---- Data block

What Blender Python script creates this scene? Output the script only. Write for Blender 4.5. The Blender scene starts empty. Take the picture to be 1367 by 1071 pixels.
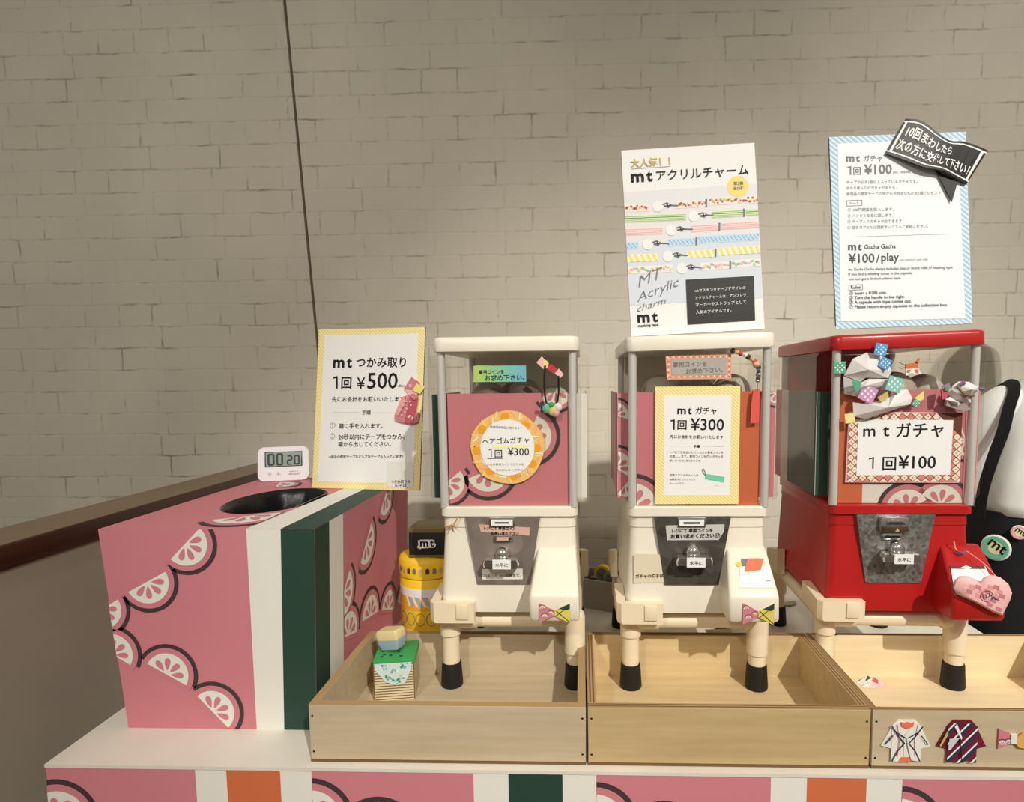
import bpy, bmesh, math, random
from mathutils import Vector, Matrix
random.seed(7)
PI = math.pi
sc = bpy.context.scene
COL = sc.collection

# ------------------------------------------------------------------ camera, light, exposure
cam = bpy.data.cameras.new('camera'); camo = bpy.data.objects.new('camera', cam); COL.objects.link(camo)
cam.sensor_width = 36.0
cam.lens = 790.07 / 1367 * 36
cam.shift_x = (683.5 - 750.0) / 1367
cam.shift_y = (579.0 - 535.5) / 1367
cam.clip_start = 0.02
M = Matrix(((0.999422, 0.006069, 0.033435), (0.032759, 0.089457, -0.995452), (-0.009033, 0.995972, 0.089206)))
camo.matrix_world = Matrix.Translation((0, 0, 1.35)) @ M.to_4x4()
sc.camera = camo

sc.view_settings.view_transform = 'Standard'
sc.view_settings.look = 'None'
sc.view_settings.gamma = 1.0
sc.view_settings.use_curve_mapping = False
sc.view_settings.exposure = 0.0

def lin(c):
    r = []
    for v in c:
        v = v / 255
        r.append(v / 12.92 if v <= 0.04045 else ((v + 0.055) / 1.055) ** 2.4)
    return (*r, 1)

w = bpy.data.worlds.new('room_ambience'); sc.world = w; w.use_nodes = True
nt = w.node_tree; bg = nt.nodes['Background']
tc = nt.nodes.new('ShaderNodeTexCoord'); sx = nt.nodes.new('ShaderNodeSeparateXYZ')
cr = nt.nodes.new('ShaderNodeValToRGB'); mr = nt.nodes.new('ShaderNodeMapRange')
nt.links.new(tc.outputs['Generated'], sx.inputs[0]); nt.links.new(sx.outputs['Z'], mr.inputs[0])
mr.inputs[1].default_value = -1; mr.inputs[2].default_value = 1
nt.links.new(mr.outputs[0], cr.inputs[0])
cr.color_ramp.elements[0].color = (.20, .17, .14, 1); cr.color_ramp.elements[0].position = .25
cr.color_ramp.elements[1].color = (.62, .56, .47, 1); cr.color_ramp.elements[1].position = .95
e = cr.color_ramp.elements.new(.5); e.color = (.34, .30, .25, 1)
nt.links.new(cr.outputs[0], bg.inputs[0]); bg.inputs[1].default_value = 0.66

def spot(name, loc, tgt, power, size, blend, color, radius=.045):
    l = bpy.data.lights.new(name, 'SPOT'); o = bpy.data.objects.new(name, l); COL.objects.link(o)
    l.energy = power; l.spot_size = math.radians(size); l.spot_blend = blend; l.color = color; l.shadow_soft_size = radius
    o.location = loc
    o.rotation_euler = (Vector(tgt) - Vector(loc)).to_track_quat('-Z', 'Y').to_euler()
    return o
WARM = (1, .95, .865)
spot('track_spotlight_key', (2.70, -4.20, 5.60), (.58, .93, .90), 1900, 26.5, 1.0, WARM, .06)
spot('track_spotlight_wall', (1.95, -.3, 2.9), (1.32, 1.9, 1.5), 92, 68, 1.0, WARM, .05)
spot('track_spotlight_left', (-.75, -1.15, 2.6), (-1.15, 1.6, 1.1), 84, 96, 1.0, WARM, .06)

# ------------------------------------------------------------------ materials
MATS = {}
def mat(name, c, rough=.6, metal=0, spec=.4, noise=0, nscale=20, bump=0, coat=0):
    if name in MATS: return MATS[name]
    m = bpy.data.materials.new(name); m.use_nodes = True
    t = m.node_tree; b = t.nodes['Principled BSDF']
    col = lin(c)
    b.inputs['Base Color'].default_value = col
    b.inputs['Roughness'].default_value = rough
    b.inputs['Metallic'].default_value = metal
    b.inputs['Specular IOR Level'].default_value = spec
    b.inputs['Coat Weight'].default_value = coat
    if noise or bump:
        tc = t.nodes.new('ShaderNodeTexCoord'); n = t.nodes.new('ShaderNodeTexNoise')
        n.inputs['Scale'].default_value = nscale; n.inputs['Detail'].default_value = 5
        t.links.new(tc.outputs['Object'], n.inputs['Vector'])
        if noise:
            r = t.nodes.new('ShaderNodeValToRGB')
            r.color_ramp.elements[0].position = .3; r.color_ramp.elements[1].position = .7
            r.color_ramp.elements[0].color = tuple(v * (1 - noise) for v in col[:3]) + (1,)
            r.color_ramp.elements[1].color = tuple(min(1, v * (1 + noise * .6)) for v in col[:3]) + (1,)
            t.links.new(n.outputs['Fac'], r.inputs[0]); t.links.new(r.outputs[0], b.inputs['Base Color'])
        if bump:
            bn = t.nodes.new('ShaderNodeBump'); bn.inputs['Strength'].default_value = bump; bn.inputs['Distance'].default_value = .002
            t.links.new(n.outputs['Fac'], bn.inputs['Height']); t.links.new(bn.outputs[0], b.inputs['Normal'])
    MATS[name] = m
    return m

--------

What needs to be done:
Give again exactly the lines running from the beginning of the material above through the line that contains "sc.view_settings.exposure = 0.0", and leave out every picture.

Answer for the task:
What Blender Python script creates this scene? Output the script only. Write for Blender 4.5. The Blender scene starts empty. Take the picture to be 1367 by 1071 pixels.
import bpy, bmesh, math, random
from mathutils import Vector, Matrix
random.seed(7)
PI = math.pi
sc = bpy.context.scene
COL = sc.collection

# ------------------------------------------------------------------ camera, light, exposure
cam = bpy.data.cameras.new('camera'); camo = bpy.data.objects.new('camera', cam); COL.objects.link(camo)
cam.sensor_width = 36.0
cam.lens = 790.07 / 1367 * 36
cam.shift_x = (683.5 - 750.0) / 1367
cam.shift_y = (579.0 - 535.5) / 1367
cam.clip_start = 0.02
M = Matrix(((0.999422, 0.006069, 0.033435), (0.032759, 0.089457, -0.995452), (-0.009033, 0.995972, 0.089206)))
camo.matrix_world = Matrix.Translation((0, 0, 1.35)) @ M.to_4x4()
sc.camera = camo

sc.view_settings.view_transform = 'Standard'
sc.view_settings.look = 'None'
sc.view_settings.gamma = 1.0
sc.view_settings.use_curve_mapping = False
sc.view_settings.exposure = 0.0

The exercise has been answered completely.